Mad Max’s Enduring Franchise Vs Blade Runner’s Troubled History

Mad Max Movies

Where Mad Max had two successful sequels already under its belt - the beloved The Road Warrior and underrated Beyond Thunderdome - Blade Runner had at least five re-releases complicating its screen history. Where Mad Max saw Miller hone his vision for the fantastical future setting over its various installments, filing in more fictional history and lore in each outing, the original Blade Runner had flopped upon release and Scott’s tinkering made it clear the director was unhappy with not only the original cut, but also his own 1992 director’s cut. Ultimately, where Fury Road was an addition to a growing mythos built by one writer-director over the decades, Blade Runner 2049 had a new director and co-screenwriter muddling the original’s vision.

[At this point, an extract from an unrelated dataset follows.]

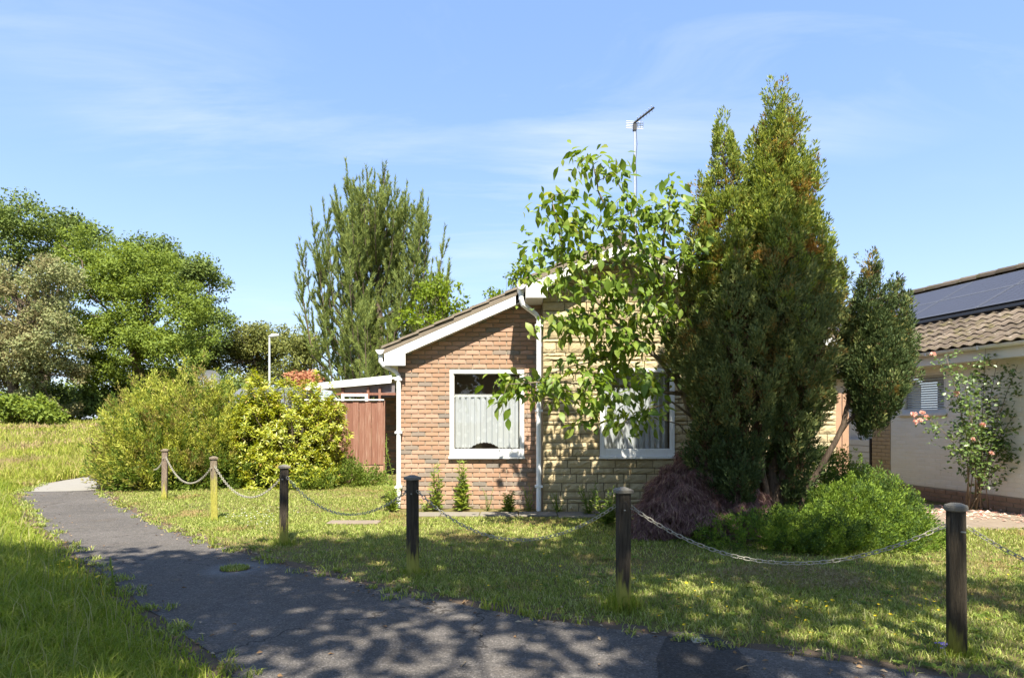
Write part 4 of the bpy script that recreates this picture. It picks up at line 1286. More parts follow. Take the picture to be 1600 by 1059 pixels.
# ------------------------------------------------------------------ broadleaf trees
def clump_leaves(C, r, n, size, flat=.72, up=.5):
    """leaves filling a clump: most near its surface, tilted to the light"""
    d = rdir(n); rad = r * (0.25 + 0.85*rng.random((n, 1))**.8)
    P = C + d*rad*np.array([1, 1, flat])
    D = unit(d*.5 + rdir(n)*.9 + np.array([0, 0, -.15]))
    L = size*rng.uniform(.7, 1.3, n)
    U = unit(d*.8 + np.array([0, -.15, up]))
    return leaf_quads(P, D, L, L*.62, .12, U)
def broadleaf(name, label, base, trunk_top, lobes, m, leaf, n_clump, per, clump_r, group=None, seed=1, trunk_r=.3, cat='tree', bark='bark', limb=1.0):
    """lobes: [(centre, (rx, ry, rz), share)]: the crown is many leaf clumps crowding the shells of these lobes"""
    global rng
    rng = np.random.default_rng(seed); r_ = random.Random(seed)
    T = Thing(name, label, cat, base, group)
    base = Vector(base); top = Vector(trunk_top)
    tot = sum(l[2] for l in lobes)
    centres, small = [], []
    for c, rad, share in lobes:
        k = max(2, int(n_clump*share/tot))
        for i in range(k):
            d = rdir(1)[0]
            if d[2] < -.55: d[2] *= -.6
            f = (.42 + .62*rng.random()**.7) if rng.random() < .86 else rng.uniform(.95, 1.22)
            small.append(f > .95)
            centres.append(np.array(c) + d*np.array(rad)*f)
    tr = MB()
    pts = bend(base, top, 5, .05, r_)
    pts[0] = base - Vector((0, 0, .1))
    tr.tube(pts, taper(trunk_r, trunk_r*.6, len(pts)), 9)
    t_o = tr.build('trunk', M[bark], T, smooth=True)
    lb = MB()
    for c in centres[::max(1, len(centres)//26)]:
        s = base.lerp(top, r_.uniform(.55, 1.0))
        q = bend(s, Vector(c), 5, .10, r_)
        lb.tube(q, taper(trunk_r*.32*limb, trunk_r*.05*limb, len(q)), 6)
    lb.build('limbs', M[bark], T, smooth=True)
    parts = []
    for c, sm in zip(centres, small):
        rr_ = clump_r*(.28 + .30*rng.random()) if sm else clump_r*(.45 + .95*rng.random()**1.6)
        parts.append(clump_leaves(c, rr_, int(per*(rr_/clump_r)**2), leaf))
    V, F = batches(parts)
    leaf_obj('crown', V, F, M[m], T)
    return T

def L(x, y, d, rx, ry, share=1.0, rd=None):
    """a lobe: centre on a sight line at depth d, radii in photograph pixels at that depth"""
    return (np.array(px(x, y, d)), np.array((rx*d/1000, (rd if rd else max(rx, ry)*d/1000*.8), ry*d/1000)), share)
def ground_at(x, d): return ((x-800)/1000*d, d, gz(d))

broadleaf('tall_oak', 'tall dark oak at the left edge behind the grey-green tree', ground_at(70, 58), px(60, 470, 58),
          [L(10, 375, 58, 85, 80, 1.6), L(95, 380, 58, 80, 70, 1.4), L(50, 500, 58, 90, 90, 1.2), L(160, 430, 57, 60, 60, .8), L(-70, 420, 58, 90, 100, 1.2)], 'oak_dark', .27, 230, 260, 1.35, 'trees beyond the meadow', 3, .6)
broadleaf('grey_green_tree', 'grey-green broad tree at the left edge with dusty brownish leaves', ground_at(30, 46), px(30, 500, 46),
          [L(20, 480, 46, 75, 70, 1.4), L(70, 520, 45, 55, 60, 1), L(10, 560, 46, 80, 65, 1.2), L(80, 590, 46, 60, 45, .8), L(-70, 540, 46, 80, 90, 1.2), L(90, 440, 46, 40, 40, .4), L(60, 640, 46, 60, 30, .6), L(-20, 610, 47, 60, 60, .8)], 'oak_grey', .19, 270, 290, .92, 'trees beyond the meadow', 4, .4)
broadleaf('green_oak', 'big bright green oak with a rounded uneven crown left of the street lamp', ground_at(215, 50), px(215, 500, 50),
          [L(200, 450, 50, 75, 65, 1.3), L(250, 470, 50, 65, 70, 1.2), L(180, 530, 49, 65, 60, 1.2), L(250, 550, 49, 65, 50, 1), L(300, 500, 50, 35, 55, .6), L(140, 400, 50, 50, 50, .7), L(215, 410, 50, 50, 35, .5), L(200, 600, 50, 60, 45, .9), L(280, 600, 50, 50, 40, .7), L(150, 580, 51, 30, 40, .4)], 'oak_bright', .20, 340, 310, .95, 'trees beyond the meadow', 5, .5)
broadleaf('edge_oak', 'darker oak with ragged outline at the right of the bright green oak', ground_at(305, 60), px(300, 500, 60),
          [L(310, 450, 60, 42, 50, 1), L(330, 510, 60, 32, 45, .8), L(270, 420, 60, 45, 40, .8), L(290, 550, 60, 60, 45, 1), L(235, 395, 60, 40, 25, .5)], 'oak_dark', .25, 190, 230, 1.1, 'trees beyond the meadow', 6, .4)
broadleaf('olive_tree', 'lower olive green tree behind the street lamp', ground_at(410, 64), px(410, 560, 64),
          [L(410, 540, 64, 55, 45, 1.2), L(370, 560, 64, 45, 45, 1), L(450, 560, 64, 45, 50, 1), L(340, 570, 64, 40, 45, .8), L(400, 600, 64, 80, 30, .8)], 'far_green', .25, 150, 280, 1.15, 'trees beyond the meadow', 7, .3)
broadleaf('olive_tree', 'narrow olive tree between the street lamp and the pine', ground_at(470, 55), px(470, 580, 55),
          [L(480, 560, 55, 30, 45, 1), L(455, 590, 55, 30, 30, .7)], 'far_green', .24, 46, 190, .9, 'trees beyond the meadow', 8, .2)
broadleaf('green_bush', 'round fresh green bush at the far edge of the meadow, left', ground_at(40, 42), px(40, 640, 42),
          [L(25, 645, 42, 55, 26, 1.3), L(70, 650, 42, 28, 20, .6), L(-40, 645, 42, 50, 30, .8)], 'oak_bright', .26, 60, 150, .65, None, 9, .12, 'bush')
broadleaf('dark_bush', 'dark shadowy undergrowth bush below the oaks', ground_at(125, 50), px(125, 640, 50),
          [L(115, 630, 51, 50, 38, 1), L(60, 640, 52, 60, 30, .7), L(190, 625, 51, 60, 45, 1.2), L(280, 620, 52, 60, 50, 1.2), L(340, 625, 53, 50, 45, .9)], 'oak_dark', .26, 170, 230, 1.0, None, 10, .12, 'bush')
for k, (x0_, x1_, d0_) in enumerate(((-420, -120, 75), (-120, 140, 72), (140, 420, 70))):
    broadleaf('far_hedge', ['overgrown hedge beyond the frame on the far left', 'dark hedge closing the meadow under the oaks at the left edge', 'dark hedge under the green oak'][k], ground_at((x0_+x1_)/2, d0_), px((x0_+x1_)/2, 640, d0_),
              [L(x0_ + (x1_-x0_)*t, 640, d0_, (x1_-x0_)*.16, 50, 1) for t in (.1, .3, .5, .7, .9)], 'oak_dark', .42, 70, 170, 1.4, None, 120+k, .1, 'hedge')
broadleaf('lime_sapling', 'lime green young tree behind the pine, above the tiled verge', ground_at(690, 19), px(680, 560, 19),
          [L(680, 470, 19, 32, 45, 1.2), L(720, 475, 19, 14, 28, .4), L(650, 500, 19, 30, 35, .8), L(700, 500, 19, 30, 30, .8)], 'sapling', .12, 52, 60, .30, None, 12, .05)
broadleaf('lime_sapling', 'lime green sprig of a tree peeping over the roof step', ground_at(805, 21.5), px(803, 500, 21.5),
          [L(795, 440, 21.5, 18, 18, 1), L(815, 425, 21.5, 14, 16, .8), L(775, 462, 21.5, 14, 12, .5)], 'sapling', .12, 26, 46, .22, None, 13, .05)
broadleaf('copper_shrub', 'copper orange leaved shrub above the white canopy edge', ground_at(478, 24), px(478, 620, 24),
          [L(470, 592, 24, 28, 14, 1), L(495, 598, 24, 26, 10, .7)], 'copper', .11, 30, 90, .26, None, 14, .04, 'shrub')

# oaks behind the viewer: they shade the path and show in the window panes
def canopy(label, base, lobes, n, seed, cr=.75, per=120):
    broadleaf('roadside_oak', label, base, (base[0]+.3, base[1]+.6, 5.5), [(np.array(c), np.array(r), s) for c, r, s in lobes], 'oak', .22, n, per, cr, 'oaks behind the viewer', seed, .33, limb=.35)

for k, x_ in enumerate((-22, -8, 6, 20)):  # unseen tree row, added so the panes reflect foliage rather than sky
    broadleaf('street_tree', ['leftmost of four trees across the road behind the viewer', 'second tree from the left across the road behind the viewer', 'third tree from the left across the road behind the viewer', 'rightmost of four trees across the road behind the viewer'][k], (x_, -32 - (k % 2)*3, 0), (x_, -32 - (k % 2)*3, 5),
              [(np.array((x_, -32 - (k % 2)*3, 6.5)), np.array((8, 3.5, 6.5)), 1)], 'oak_dark', .6, 110, 80, 2.0, 'trees across the road behind the viewer', 150+k, .3)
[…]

Blade Runner 2049 made an admirable stab at staying true to the uncompromising, morally complex vision of both Scott and the source novel’s author, and was critically praised for its attempts. However, George Miller’s movie offered a more accessible, fast-paced, and fun summer tentpole whose political allegories and resonant messaging didn’t slow its relentless pace and frenetic thrills. Much as the original bemused casual viewers upon its arrival in 1982, the updated Blade Runner 2049 was a similarly heavy and dense text with a meditative tone. Much like the original Mad Max offered intense, unapologetic chase cinema action, Mad Max: Fury Road saw the franchise return with an equally resonant bang decades later., which was reflected in its success.